Chiefs defend girl-child marriages

0
1003

Chief Chiduku, a senator for Manicaland this week stunned a Parliamentary Portfolio Committee when he said there was nothing wrong with marrying off underage girls.

He said this during a committee hearing where male gender activists, Varume Svinurai/Vhukani Madoda Men’s Forum had appeared before the Thematic Committee on Gender and Development to give oral evidence on children’s rights.

The male gender activists had castigated cultural practices where young girls in some parts of Zimbabwe and certain religious sects were being married off to elderly men.

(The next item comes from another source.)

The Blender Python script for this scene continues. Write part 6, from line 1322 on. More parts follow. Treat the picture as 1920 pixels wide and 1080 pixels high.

They were advocating for the inclusion of clauses that protected vulnerable children in legislation to do with children’s rights and the Domestic Violence Act.

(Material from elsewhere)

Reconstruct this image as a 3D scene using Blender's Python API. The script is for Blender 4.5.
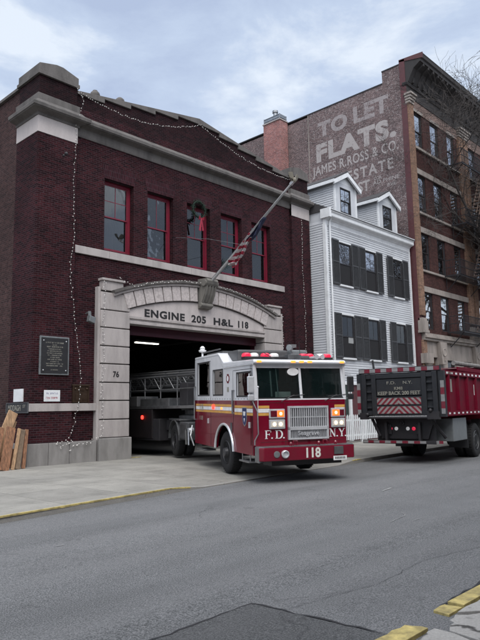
import bpy, bmesh, math, random
from math import sin, cos, pi, radians
from mathutils import Vector, Matrix, noise
random.seed(7)
for o in list(bpy.data.objects): bpy.data.objects.remove(o)
scene = bpy.context.scene
COL = scene.collection

# ------------------------------------------------------------------ camera
CAMH = 1.6
def cam_axes(yaw, pitch, roll):
    y, p, r = radians(yaw), radians(pitch), radians(roll)
    f = Vector((sin(y)*cos(p), cos(y)*cos(p), sin(p)))
    rt = Vector((cos(y), -sin(y), 0)); up = rt.cross(f)
    rt2 = rt*cos(r) + up*sin(r); up2 = rt2.cross(f)
    return rt2, up2, f
cr, cu, cf = cam_axes(46.53, 8.10, -1.036)
cd = bpy.data.cameras.new('camera'); cam = bpy.data.objects.new('camera', cd); COL.objects.link(cam)
M = Matrix(((cr.x, cu.x, -cf.x, 0), (cr.y, cu.y, -cf.y, 0), (cr.z, cu.z, -cf.z, CAMH), (0, 0, 0, 1)))
cam.matrix_world = M
cd.sensor_fit = 'VERTICAL'; cd.sensor_height = 36; cd.sensor_width = 27; cd.lens = 622.2/640*36
cd.clip_end = 3000; cd.clip_start = .05
scene.camera = cam

# ------------------------------------------------------------------ world and sun
SUN_EL, SUN_ROT = 52, 215
w = bpy.data.worlds.new("World"); scene.world = w; w.use_nodes = True
nt = w.node_tree; nt.nodes.clear()
def N(nt, t, **k):
    n = nt.nodes.new(t)
    for a, b in k.items():
        if a.startswith('i_'): n.inputs[int(a[2:])].default_value = b
        else: setattr(n, a, b)
    return n
out = N(nt, 'ShaderNodeOutputWorld'); bg = N(nt, 'ShaderNodeBackground'); bg.inputs[1].default_value = .1
sky = N(nt, 'ShaderNodeTexSky'); sky.sky_type = 'NISHITA'; sky.sun_disc = False
sky.sun_elevation = radians(SUN_EL); sky.sun_rotation = radians(SUN_ROT)
tc = N(nt, 'ShaderNodeTexCoord')
mp = N(nt, 'ShaderNodeMapping'); mp.inputs['Scale'].default_value = (1.0, 1.0, 2.2)
mp.inputs['Location'].default_value = (2.2, 1.0, .5)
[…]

Chiduku was supported in his assertions by another chief, Tsungirirai Muzerengwa senator for Buhera.
Chief Chiduku and Chief Muzerengwa are both members of the apostolic faith sect.

“You mentioned that the people in Chipinge and the apostolic sects are breaking the law by marrying off underage girls,” said Chief Chiduku. “But it is their culture and religion that you are condemning.”

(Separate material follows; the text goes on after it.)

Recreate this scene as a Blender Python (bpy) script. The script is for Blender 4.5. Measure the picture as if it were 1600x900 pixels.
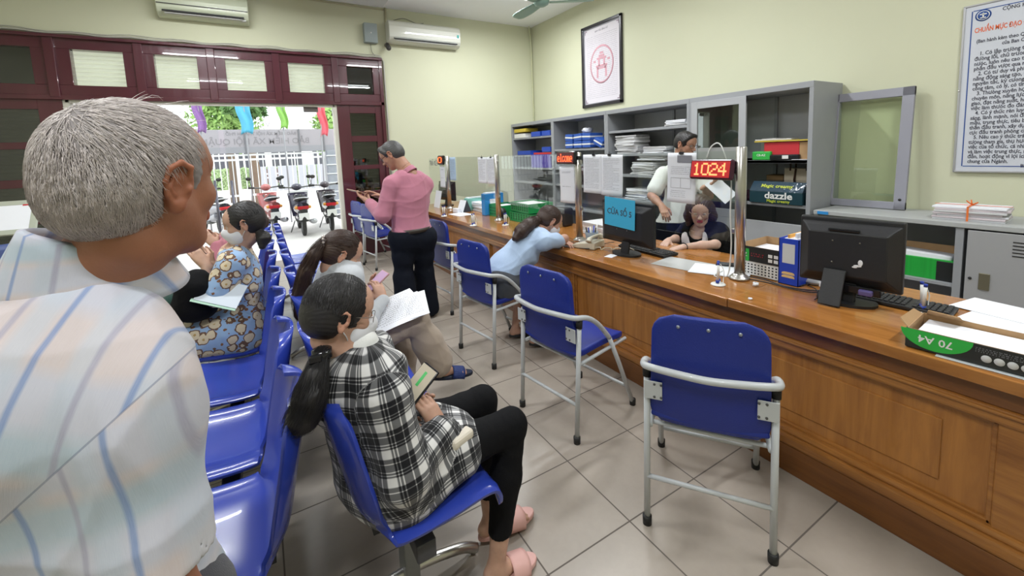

He challenged the men’s forum to suggest which age they thought was ripe for girls to get married.

He said at 16 years, most girls were unable to look after themselves and therefore needed to get married.

“If a girl is 16 years, she is unable to take care of herself and so she should get married,” chief Chiduku said. “Members of the sect who marry these young girls really take care of them. Besides, these girls undergo virginity tests and whether they are virgins or not, those members of the sect who marry them take good care of them.”

However, Temba Nzounhenda, the organising secretary of the Men’s Forum stood his ground in defending the rights of the girl child and said the law stipulated that a 16 year old girl was underage.

Fred Misi, the chairman of the Men’s Forum said it was imperative to make virginity testing compulsory for all girls under 16 as a way of identifying those who might have been abused them with a view to punishing the perpetrators.